INSTRUCTION.
Will you return, word for word, only the lines from the top of the data below down to and including the one with "random.seed(7)"?

---*---

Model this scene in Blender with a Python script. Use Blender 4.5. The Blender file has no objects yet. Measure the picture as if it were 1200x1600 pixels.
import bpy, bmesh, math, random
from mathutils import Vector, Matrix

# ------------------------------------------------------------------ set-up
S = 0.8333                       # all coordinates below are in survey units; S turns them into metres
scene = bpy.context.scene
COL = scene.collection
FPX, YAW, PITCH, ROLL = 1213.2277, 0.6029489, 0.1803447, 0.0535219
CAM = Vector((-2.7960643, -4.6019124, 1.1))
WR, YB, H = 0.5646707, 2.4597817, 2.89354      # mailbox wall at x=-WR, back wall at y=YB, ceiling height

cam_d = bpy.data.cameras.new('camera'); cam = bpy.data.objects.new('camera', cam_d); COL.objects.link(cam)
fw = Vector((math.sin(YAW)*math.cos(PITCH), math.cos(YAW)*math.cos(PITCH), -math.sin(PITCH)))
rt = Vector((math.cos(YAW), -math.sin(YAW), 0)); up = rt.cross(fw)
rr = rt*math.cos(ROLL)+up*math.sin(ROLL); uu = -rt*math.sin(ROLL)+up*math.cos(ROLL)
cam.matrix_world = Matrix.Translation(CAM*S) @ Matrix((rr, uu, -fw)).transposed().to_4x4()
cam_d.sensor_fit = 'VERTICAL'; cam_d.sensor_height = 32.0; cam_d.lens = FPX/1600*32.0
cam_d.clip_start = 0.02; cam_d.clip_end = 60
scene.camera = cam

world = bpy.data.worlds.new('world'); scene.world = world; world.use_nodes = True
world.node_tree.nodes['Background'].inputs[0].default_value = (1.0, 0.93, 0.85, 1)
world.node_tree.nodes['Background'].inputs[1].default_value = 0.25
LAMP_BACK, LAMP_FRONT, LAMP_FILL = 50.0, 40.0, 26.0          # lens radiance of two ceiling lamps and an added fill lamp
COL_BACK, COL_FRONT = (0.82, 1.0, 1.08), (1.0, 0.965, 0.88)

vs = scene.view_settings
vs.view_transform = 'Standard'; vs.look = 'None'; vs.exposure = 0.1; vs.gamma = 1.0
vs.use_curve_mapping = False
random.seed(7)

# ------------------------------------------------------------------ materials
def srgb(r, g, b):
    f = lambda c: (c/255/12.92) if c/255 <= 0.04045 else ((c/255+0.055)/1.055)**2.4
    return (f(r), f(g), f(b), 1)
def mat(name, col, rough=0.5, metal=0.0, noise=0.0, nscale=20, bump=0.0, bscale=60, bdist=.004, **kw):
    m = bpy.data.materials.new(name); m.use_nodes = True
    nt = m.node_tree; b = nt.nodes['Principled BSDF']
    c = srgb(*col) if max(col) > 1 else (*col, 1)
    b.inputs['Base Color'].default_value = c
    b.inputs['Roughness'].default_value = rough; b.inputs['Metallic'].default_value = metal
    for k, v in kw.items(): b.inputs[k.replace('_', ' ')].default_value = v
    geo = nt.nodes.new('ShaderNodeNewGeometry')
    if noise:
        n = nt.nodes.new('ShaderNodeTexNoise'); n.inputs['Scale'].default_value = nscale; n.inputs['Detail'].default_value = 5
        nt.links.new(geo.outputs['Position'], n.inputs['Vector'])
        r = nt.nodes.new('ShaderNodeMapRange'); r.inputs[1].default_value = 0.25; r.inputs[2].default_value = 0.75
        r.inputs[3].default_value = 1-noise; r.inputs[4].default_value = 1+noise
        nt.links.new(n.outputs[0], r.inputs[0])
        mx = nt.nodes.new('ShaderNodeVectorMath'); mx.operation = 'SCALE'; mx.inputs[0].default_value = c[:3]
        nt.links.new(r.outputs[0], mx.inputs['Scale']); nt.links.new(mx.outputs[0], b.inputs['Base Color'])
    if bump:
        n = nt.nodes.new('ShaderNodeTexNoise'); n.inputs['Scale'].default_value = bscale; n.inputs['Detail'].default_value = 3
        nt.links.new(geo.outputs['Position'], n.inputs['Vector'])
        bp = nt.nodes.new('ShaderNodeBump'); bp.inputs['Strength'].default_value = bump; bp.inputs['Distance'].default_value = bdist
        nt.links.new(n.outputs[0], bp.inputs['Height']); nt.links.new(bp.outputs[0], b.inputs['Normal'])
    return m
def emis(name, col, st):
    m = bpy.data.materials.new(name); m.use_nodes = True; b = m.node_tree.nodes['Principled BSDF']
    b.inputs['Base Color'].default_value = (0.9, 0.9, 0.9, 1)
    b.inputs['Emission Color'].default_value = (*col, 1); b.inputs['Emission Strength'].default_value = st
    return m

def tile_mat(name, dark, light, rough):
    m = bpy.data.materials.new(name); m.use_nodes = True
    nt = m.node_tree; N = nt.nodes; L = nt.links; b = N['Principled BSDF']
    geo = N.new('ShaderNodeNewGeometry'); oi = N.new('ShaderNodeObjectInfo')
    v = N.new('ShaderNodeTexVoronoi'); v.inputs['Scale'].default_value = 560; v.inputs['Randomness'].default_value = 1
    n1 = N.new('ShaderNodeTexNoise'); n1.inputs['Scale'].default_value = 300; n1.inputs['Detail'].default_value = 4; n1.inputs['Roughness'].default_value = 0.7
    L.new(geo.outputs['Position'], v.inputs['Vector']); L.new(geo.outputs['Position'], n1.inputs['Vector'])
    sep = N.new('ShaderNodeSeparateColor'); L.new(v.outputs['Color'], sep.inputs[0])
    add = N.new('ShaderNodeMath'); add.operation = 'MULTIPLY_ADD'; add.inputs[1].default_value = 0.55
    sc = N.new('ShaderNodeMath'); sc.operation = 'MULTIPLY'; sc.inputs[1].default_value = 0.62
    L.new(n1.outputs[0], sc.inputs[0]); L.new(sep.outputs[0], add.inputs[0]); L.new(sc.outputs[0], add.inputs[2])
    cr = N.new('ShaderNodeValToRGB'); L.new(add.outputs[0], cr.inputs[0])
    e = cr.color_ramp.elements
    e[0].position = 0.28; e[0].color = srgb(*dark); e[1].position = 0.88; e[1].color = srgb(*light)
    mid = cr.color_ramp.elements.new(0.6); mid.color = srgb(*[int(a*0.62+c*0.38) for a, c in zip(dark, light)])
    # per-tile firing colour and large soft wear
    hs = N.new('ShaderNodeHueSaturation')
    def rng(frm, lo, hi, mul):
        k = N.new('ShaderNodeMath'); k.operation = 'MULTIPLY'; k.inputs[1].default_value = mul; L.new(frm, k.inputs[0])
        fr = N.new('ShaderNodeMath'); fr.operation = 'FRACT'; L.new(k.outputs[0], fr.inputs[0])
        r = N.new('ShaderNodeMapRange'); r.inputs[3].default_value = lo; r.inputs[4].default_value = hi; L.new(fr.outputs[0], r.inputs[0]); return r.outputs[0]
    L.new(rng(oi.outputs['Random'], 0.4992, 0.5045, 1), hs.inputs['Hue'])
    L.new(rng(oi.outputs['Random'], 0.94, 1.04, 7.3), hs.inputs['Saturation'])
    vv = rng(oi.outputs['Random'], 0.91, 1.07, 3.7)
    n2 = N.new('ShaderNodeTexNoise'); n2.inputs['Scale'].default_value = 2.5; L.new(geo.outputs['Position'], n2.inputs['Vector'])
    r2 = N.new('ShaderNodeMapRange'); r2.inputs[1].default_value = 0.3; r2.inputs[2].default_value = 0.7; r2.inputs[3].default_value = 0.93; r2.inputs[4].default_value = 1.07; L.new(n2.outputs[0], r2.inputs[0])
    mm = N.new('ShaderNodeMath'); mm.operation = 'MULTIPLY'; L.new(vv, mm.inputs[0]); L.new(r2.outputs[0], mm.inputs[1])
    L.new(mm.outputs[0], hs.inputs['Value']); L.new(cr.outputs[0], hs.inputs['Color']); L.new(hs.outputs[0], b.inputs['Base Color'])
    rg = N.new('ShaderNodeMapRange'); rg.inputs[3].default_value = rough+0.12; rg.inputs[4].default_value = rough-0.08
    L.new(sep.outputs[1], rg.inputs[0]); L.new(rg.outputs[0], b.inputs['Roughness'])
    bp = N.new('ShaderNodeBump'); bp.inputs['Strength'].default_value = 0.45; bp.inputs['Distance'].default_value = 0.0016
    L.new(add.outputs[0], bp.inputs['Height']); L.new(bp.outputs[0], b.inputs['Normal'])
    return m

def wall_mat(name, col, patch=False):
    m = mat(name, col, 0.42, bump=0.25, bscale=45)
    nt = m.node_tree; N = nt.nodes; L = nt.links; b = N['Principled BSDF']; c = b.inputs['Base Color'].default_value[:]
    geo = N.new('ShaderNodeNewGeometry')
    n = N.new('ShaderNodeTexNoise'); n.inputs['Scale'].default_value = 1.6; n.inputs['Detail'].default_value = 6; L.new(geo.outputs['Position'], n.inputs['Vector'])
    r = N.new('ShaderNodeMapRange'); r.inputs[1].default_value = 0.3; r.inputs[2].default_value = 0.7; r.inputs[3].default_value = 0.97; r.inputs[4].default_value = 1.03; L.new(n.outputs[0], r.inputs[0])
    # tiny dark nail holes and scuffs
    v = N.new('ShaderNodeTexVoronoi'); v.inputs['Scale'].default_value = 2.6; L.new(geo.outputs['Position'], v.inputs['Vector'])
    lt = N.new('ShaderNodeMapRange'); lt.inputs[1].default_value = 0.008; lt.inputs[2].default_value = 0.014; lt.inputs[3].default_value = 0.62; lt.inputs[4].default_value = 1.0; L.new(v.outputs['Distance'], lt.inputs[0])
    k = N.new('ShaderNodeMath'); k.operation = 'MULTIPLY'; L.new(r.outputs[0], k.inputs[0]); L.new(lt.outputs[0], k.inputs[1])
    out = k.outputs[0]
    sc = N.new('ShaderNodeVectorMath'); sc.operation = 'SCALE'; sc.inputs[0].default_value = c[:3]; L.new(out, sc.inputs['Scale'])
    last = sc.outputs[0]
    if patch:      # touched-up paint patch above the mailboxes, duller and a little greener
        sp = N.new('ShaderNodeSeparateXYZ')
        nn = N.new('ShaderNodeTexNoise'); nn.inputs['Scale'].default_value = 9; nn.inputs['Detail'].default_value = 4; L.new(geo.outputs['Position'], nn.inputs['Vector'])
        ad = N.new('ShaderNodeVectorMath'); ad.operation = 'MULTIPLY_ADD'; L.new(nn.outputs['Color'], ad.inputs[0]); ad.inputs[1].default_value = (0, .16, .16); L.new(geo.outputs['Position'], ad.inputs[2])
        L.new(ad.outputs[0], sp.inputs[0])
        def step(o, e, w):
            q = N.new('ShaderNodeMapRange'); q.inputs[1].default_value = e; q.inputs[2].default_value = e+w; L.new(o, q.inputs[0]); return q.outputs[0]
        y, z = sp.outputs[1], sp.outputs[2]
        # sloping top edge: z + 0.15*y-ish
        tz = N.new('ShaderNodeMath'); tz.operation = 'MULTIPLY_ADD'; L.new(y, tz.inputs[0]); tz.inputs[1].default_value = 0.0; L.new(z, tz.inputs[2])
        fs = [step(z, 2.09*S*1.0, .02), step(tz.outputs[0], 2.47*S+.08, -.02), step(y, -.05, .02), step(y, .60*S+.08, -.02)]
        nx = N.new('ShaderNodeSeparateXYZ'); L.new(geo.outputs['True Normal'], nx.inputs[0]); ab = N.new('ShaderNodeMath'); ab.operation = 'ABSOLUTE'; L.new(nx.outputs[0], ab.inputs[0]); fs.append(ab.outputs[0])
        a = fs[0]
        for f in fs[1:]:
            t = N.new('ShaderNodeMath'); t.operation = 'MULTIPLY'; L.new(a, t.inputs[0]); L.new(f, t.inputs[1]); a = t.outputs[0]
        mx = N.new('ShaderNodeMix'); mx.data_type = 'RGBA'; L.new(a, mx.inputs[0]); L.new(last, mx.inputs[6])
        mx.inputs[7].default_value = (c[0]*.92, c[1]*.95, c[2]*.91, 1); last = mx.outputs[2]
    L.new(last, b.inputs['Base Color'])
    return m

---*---

FINAL ANSWER.
Model this scene in Blender with a Python script. Use Blender 4.5. The Blender file has no objects yet. Measure the picture as if it were 1200x1600 pixels.
import bpy, bmesh, math, random
from mathutils import Vector, Matrix

# ------------------------------------------------------------------ set-up
S = 0.8333                       # all coordinates below are in survey units; S turns them into metres
scene = bpy.context.scene
COL = scene.collection
FPX, YAW, PITCH, ROLL = 1213.2277, 0.6029489, 0.1803447, 0.0535219
CAM = Vector((-2.7960643, -4.6019124, 1.1))
WR, YB, H = 0.5646707, 2.4597817, 2.89354      # mailbox wall at x=-WR, back wall at y=YB, ceiling height

cam_d = bpy.data.cameras.new('camera'); cam = bpy.data.objects.new('camera', cam_d); COL.objects.link(cam)
fw = Vector((math.sin(YAW)*math.cos(PITCH), math.cos(YAW)*math.cos(PITCH), -math.sin(PITCH)))
rt = Vector((math.cos(YAW), -math.sin(YAW), 0)); up = rt.cross(fw)
rr = rt*math.cos(ROLL)+up*math.sin(ROLL); uu = -rt*math.sin(ROLL)+up*math.cos(ROLL)
cam.matrix_world = Matrix.Translation(CAM*S) @ Matrix((rr, uu, -fw)).transposed().to_4x4()
cam_d.sensor_fit = 'VERTICAL'; cam_d.sensor_height = 32.0; cam_d.lens = FPX/1600*32.0
cam_d.clip_start = 0.02; cam_d.clip_end = 60
scene.camera = cam

world = bpy.data.worlds.new('world'); scene.world = world; world.use_nodes = True
world.node_tree.nodes['Background'].inputs[0].default_value = (1.0, 0.93, 0.85, 1)
world.node_tree.nodes['Background'].inputs[1].default_value = 0.25
LAMP_BACK, LAMP_FRONT, LAMP_FILL = 50.0, 40.0, 26.0          # lens radiance of two ceiling lamps and an added fill lamp
COL_BACK, COL_FRONT = (0.82, 1.0, 1.08), (1.0, 0.965, 0.88)

vs = scene.view_settings
vs.view_transform = 'Standard'; vs.look = 'None'; vs.exposure = 0.1; vs.gamma = 1.0
vs.use_curve_mapping = False
random.seed(7)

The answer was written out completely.